Content area
Abstract
The Indian Gaming Regulatory Act provides a statutory framework for tribal gaming and stipulates that net gaming revenues must be used by tribes to foster economic development. After it was passed in 1988, tribal gaming revenues increased dramatically as did the number of tribal casinos. Using a difference-in-difference methodology with 1990 and 2000 Census data, I examine how the introductions of casinos impact the well-being of on reservation American Indians.
In my first two chapters, I use aggregate reservation data. In Chapter 1, I use least squares. Casinos increase per capita income by about 8% and reduce family and child poverty rates by 4 to 5 percentage points. I find the largest casinos are associated with the largest increases in income and reductions in poverty. However, least squares will only be unbiased if the decision to open a casino is uncorrelated with unobservable heterogeneity in reservation per capita income or poverty. In Chapter 2, I control for this potential endogeneity of the casino choice variables by including instrumental variables and find income effects increase 2 to 4% but lose statistical significance. Poverty effects increase in magnitude to 11 to 14 percentage points for family poverty rates and 16 to 20 percentage points for child poverty rates. Hence, these results may mean tribes with fewer outside opportunities open casinos and least squares biases effects downwards. However, after dropping at least one instrument, there are problems with weak identification, income effects decline to almost zero, and poverty impacts are no longer significant but remain large in magnitude.
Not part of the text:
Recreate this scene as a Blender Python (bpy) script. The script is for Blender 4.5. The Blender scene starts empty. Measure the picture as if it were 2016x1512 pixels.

In Chapter 3, I use 1990 and 2000 IPUMS-USA micro-data to examine impacts on household per capita total income, earned income, state and federal assistance income, and poverty according to head of household skill and market size. Casinos impacts are largest on low-skill heads but significance is dependent on the model used. If impacts vary by market size, income effects differ on the measure used and the sex of the head of household. On the other hand, with the exception of female headed families' near poverty rates, poverty rates decline more in larger markets.